How to find matrix $C$ satisfying $AB=CA$?

Question

Given matrices $A, B \in \mathbb{R}^{n \times n}$, where $A$ is singular, how to solve the following matrix in $C\in\mathbb{R}^{n\times n}$?

$$AB=CA$$

Answer 1

There might not be such a matrix. Note that if $AB = CA$, $\ker(A) \subseteq \ker(AB)$. That turns out to be a necessary and sufficient condition.
That is, if $\ker(A) \subseteq \ker(AB)$, you can take $C = A B A^+$ where $A^+$ is the Moore-Penrose pseudoinverse of $A$. Then $CA = AB A^+ A$, and since $A^+ A$ is the orthogonal projection on the orthogonal complement of $\ker(A)$, you have $CA x = A B x$ for any $x$ in that orthogonal complement, while by assumption $CA x = A B x = 0$ for $x \in \ker(A)$.

Answer 2

If you're looking for an answer without the Moore-Penrose pseudoinverse, this is really just a system of equations.
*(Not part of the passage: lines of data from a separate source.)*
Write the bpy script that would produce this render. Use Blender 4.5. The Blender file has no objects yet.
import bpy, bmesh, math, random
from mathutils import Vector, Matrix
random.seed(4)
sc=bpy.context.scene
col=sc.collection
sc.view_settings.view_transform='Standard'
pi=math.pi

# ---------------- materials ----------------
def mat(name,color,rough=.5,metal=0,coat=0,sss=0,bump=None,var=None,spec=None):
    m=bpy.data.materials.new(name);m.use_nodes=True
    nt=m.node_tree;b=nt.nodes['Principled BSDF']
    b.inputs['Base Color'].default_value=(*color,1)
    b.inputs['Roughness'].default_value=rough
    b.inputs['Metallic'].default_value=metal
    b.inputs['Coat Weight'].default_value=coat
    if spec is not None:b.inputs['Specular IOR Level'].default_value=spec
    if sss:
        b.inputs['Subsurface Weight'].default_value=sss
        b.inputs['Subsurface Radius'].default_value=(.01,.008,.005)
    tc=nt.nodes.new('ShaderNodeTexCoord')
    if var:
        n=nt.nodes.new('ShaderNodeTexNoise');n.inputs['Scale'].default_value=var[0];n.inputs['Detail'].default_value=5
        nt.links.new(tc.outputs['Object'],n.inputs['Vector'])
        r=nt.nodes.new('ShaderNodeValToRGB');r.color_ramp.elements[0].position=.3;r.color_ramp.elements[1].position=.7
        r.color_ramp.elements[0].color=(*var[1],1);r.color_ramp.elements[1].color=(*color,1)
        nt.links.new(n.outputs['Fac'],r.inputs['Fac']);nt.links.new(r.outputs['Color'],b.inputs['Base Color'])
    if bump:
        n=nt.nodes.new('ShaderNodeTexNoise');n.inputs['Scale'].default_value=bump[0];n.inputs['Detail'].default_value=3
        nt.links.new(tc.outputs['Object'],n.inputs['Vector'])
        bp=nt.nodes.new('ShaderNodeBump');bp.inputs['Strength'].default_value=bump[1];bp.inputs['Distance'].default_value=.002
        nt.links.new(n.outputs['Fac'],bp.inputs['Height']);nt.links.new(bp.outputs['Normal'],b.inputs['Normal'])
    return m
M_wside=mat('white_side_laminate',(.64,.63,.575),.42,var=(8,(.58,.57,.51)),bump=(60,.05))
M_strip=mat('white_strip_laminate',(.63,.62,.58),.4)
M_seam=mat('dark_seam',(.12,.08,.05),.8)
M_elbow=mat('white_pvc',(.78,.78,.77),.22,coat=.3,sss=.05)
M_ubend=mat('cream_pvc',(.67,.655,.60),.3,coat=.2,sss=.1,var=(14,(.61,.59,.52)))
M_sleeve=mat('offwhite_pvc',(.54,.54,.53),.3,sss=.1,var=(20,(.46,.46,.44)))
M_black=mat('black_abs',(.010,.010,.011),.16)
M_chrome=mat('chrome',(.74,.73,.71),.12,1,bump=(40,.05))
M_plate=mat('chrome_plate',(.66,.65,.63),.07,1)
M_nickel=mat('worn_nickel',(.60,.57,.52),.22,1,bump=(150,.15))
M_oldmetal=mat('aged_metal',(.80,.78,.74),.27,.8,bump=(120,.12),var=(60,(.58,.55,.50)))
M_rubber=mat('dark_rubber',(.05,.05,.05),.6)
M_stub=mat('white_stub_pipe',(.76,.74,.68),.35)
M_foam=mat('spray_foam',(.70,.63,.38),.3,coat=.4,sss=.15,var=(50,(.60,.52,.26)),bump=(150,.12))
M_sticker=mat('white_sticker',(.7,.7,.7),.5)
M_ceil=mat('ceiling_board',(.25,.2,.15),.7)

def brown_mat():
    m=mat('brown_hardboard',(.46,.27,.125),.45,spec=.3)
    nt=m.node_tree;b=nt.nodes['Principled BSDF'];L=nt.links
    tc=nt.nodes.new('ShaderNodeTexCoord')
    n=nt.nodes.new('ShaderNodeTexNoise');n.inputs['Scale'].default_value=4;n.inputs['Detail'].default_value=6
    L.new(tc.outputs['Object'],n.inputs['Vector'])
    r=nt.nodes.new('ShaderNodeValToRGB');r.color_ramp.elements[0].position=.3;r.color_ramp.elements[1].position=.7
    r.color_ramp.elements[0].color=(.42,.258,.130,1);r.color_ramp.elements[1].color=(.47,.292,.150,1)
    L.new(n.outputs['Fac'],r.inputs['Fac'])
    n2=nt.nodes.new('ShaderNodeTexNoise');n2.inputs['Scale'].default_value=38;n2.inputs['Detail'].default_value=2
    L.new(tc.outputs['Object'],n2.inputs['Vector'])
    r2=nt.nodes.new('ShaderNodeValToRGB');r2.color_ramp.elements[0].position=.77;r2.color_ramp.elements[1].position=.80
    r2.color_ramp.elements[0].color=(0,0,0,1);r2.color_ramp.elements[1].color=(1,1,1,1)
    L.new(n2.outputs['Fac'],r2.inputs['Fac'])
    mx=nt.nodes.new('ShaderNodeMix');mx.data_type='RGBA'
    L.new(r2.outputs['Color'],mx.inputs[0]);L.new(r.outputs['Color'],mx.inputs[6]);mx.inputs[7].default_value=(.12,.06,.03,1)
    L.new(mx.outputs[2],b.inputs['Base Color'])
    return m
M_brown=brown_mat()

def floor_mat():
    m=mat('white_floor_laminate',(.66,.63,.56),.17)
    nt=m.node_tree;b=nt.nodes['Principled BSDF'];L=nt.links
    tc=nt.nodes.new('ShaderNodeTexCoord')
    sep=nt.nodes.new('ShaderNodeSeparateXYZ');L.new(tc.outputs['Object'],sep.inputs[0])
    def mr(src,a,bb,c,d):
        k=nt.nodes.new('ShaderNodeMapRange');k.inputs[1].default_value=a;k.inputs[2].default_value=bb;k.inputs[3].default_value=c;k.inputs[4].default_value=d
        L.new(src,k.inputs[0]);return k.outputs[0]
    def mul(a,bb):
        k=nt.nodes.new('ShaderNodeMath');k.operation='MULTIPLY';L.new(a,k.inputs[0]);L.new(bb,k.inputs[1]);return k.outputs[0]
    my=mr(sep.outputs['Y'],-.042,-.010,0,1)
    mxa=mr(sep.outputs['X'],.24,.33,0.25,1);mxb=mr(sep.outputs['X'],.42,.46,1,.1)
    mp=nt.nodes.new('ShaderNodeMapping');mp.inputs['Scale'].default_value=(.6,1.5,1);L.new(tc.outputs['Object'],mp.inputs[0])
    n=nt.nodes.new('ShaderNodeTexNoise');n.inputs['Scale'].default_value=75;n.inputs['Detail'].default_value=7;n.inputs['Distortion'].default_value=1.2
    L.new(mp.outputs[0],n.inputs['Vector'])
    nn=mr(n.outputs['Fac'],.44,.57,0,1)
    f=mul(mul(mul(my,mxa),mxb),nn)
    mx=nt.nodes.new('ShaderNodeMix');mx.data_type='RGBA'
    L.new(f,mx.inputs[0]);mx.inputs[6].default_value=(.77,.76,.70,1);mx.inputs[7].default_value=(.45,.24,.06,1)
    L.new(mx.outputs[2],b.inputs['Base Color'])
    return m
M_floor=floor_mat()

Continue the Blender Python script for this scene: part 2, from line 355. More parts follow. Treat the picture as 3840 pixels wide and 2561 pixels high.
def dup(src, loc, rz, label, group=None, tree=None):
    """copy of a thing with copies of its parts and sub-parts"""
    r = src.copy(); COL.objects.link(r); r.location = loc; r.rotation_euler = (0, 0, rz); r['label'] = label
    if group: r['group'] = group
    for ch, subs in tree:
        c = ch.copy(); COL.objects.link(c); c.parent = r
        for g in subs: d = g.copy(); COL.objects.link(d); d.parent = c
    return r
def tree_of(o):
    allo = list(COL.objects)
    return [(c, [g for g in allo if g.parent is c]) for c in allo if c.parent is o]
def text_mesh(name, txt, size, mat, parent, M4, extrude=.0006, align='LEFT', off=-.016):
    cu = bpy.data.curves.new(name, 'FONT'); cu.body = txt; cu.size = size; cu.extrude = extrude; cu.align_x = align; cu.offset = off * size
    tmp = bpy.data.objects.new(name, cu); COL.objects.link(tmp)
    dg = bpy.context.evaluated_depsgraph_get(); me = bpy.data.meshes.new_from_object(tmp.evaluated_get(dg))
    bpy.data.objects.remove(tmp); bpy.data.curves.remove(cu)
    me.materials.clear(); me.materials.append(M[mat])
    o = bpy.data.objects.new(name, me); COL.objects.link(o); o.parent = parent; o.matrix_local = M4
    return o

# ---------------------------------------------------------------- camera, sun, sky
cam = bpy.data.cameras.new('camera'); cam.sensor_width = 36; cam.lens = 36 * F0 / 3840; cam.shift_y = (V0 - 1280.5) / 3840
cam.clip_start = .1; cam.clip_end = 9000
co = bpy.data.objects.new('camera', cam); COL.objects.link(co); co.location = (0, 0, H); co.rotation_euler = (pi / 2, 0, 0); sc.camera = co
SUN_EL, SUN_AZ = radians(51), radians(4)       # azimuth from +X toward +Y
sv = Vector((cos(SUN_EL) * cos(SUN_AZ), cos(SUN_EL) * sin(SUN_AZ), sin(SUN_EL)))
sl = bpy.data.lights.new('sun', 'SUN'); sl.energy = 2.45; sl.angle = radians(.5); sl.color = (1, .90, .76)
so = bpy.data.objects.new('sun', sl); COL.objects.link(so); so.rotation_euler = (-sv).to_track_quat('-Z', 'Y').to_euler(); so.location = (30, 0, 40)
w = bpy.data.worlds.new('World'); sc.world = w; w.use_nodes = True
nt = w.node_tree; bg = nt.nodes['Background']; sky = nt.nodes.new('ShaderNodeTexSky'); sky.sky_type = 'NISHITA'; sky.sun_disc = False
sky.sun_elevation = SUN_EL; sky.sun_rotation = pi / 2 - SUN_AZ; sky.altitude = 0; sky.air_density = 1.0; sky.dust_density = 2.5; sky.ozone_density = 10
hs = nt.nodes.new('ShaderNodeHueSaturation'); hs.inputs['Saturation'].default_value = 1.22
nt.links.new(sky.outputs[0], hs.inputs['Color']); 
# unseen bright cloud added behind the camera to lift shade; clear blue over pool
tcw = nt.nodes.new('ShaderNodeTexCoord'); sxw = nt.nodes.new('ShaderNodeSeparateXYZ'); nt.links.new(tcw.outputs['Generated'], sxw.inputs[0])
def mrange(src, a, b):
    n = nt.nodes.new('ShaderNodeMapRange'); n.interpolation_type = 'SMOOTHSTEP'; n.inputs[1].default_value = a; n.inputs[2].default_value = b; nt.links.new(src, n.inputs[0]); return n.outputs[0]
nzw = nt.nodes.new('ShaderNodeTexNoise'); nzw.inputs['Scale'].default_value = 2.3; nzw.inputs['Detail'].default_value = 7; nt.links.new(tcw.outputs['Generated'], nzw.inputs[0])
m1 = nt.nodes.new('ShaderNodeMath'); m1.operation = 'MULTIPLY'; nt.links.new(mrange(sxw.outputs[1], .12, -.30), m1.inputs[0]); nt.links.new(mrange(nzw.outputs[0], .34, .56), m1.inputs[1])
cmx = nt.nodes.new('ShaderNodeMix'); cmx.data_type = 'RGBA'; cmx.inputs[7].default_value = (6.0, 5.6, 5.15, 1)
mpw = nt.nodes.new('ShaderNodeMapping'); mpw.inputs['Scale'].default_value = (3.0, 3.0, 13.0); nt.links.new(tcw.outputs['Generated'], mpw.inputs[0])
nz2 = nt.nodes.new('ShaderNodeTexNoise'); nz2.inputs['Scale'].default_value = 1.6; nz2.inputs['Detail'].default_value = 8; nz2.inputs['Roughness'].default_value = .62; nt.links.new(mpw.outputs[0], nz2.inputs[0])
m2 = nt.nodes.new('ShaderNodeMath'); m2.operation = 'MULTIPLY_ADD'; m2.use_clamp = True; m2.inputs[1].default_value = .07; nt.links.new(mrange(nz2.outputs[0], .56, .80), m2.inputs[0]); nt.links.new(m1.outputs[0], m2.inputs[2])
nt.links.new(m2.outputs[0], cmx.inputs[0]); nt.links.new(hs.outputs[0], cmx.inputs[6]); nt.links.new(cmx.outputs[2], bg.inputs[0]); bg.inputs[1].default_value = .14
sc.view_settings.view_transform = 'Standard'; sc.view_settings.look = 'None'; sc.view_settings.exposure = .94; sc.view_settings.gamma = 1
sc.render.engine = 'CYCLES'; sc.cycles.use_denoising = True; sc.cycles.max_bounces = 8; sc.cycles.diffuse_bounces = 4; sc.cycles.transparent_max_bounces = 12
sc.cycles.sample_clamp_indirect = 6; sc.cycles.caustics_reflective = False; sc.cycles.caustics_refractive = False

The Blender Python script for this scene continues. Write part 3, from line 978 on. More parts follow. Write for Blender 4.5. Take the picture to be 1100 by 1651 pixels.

To see this, do the following:

1. Write the matrix $C$ as a matrix of variables (replace each entry of $C$ with a variable such as $c_{ij}$).
2. Multiply out the left-hand-side, you'll get a matrix of numbers.
3. Multiply out the right-hand-side, you'll get a matrix full of linear forms.
4. Then, set each right-hand-side linear form equal to the corresponding number on the left-hand-side.
5. Now, solve this system of equations, if it's consistent, any solution will give a desired $C$.